Three Practical Calculations

One — premium P/L. Buy at $2.00, it rises to $2.50: $0.50/share × 100 = $50 per contract.

Two — true position size. Three contracts = 300 shares notional. The classic beginner trap: a "cheap" $0.50 option, twenty contracts, feels like a mere $1,000 — but twenty contracts is 2,000 shares of notional exposure (Delta-adjusted, granted, but nowhere near a $1,000-sized bet).

Three — hedge conversion. Protecting 500 shares takes 5 puts, not 500. Conversely, one covered call requires 100 shares in the account, not one. Before every order: contracts × 100 = your real position.

Quote $2.00

You pay $200 (× 100)

Strike $100

Exercise costs $10,000

20 × $0.50 options

2,000 shares notional — not "just $1,000"

Hedging 500 shares

Takes 5 puts

Two Exceptions Worth a Minute

Adjusted contracts. Splits, reverse splits, and special dividends trigger term adjustments — after a 2:1 split, strikes halve and contract count doubles, each still covering 100 shares. But unusual splits and mergers can produce non-standard contracts: 200 shares each, or a basket of stock plus cash. They carry special markers and look "suspiciously cheap" — cheap for a reason. Check the deliverable before trading.

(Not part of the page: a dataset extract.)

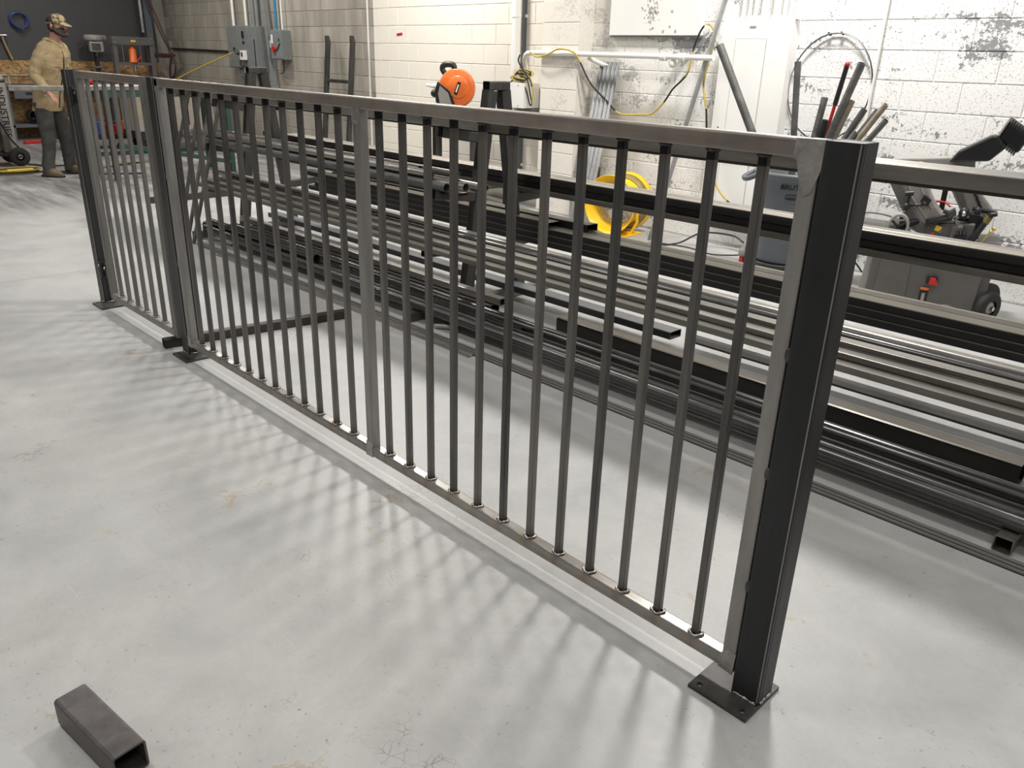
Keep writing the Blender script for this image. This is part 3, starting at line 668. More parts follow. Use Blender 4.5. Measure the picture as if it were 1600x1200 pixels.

A failed experiment: mini options. In March 2013, exchanges launched 10-share contracts on high-priced names like Apple and Google — thoughtful in theory, dead on arrival in practice. Liquidity was so poor that equity and ETF minis stopped trading by December 2014. The market voted: one uniform 100 beats two parallel standards. Half an option’s value is the contract; the other half is everyone using the same one.

Key takeaways

  • One option = 100 shares; quotes are per share — multiply every price by 100.
  • The 100 came from the stock round-lot convention, standardized by the CBOE in 1973 and validated by five decades.
  • Pre-order arithmetic, always: contracts × 100 = real position. Cheap options in bulk are big exposure.
  • "Suspiciously cheap" contracts are usually post-corporate-action non-standards — check the deliverable.
  • Standardization is liquidity: uniform contracts are why options trade at a click.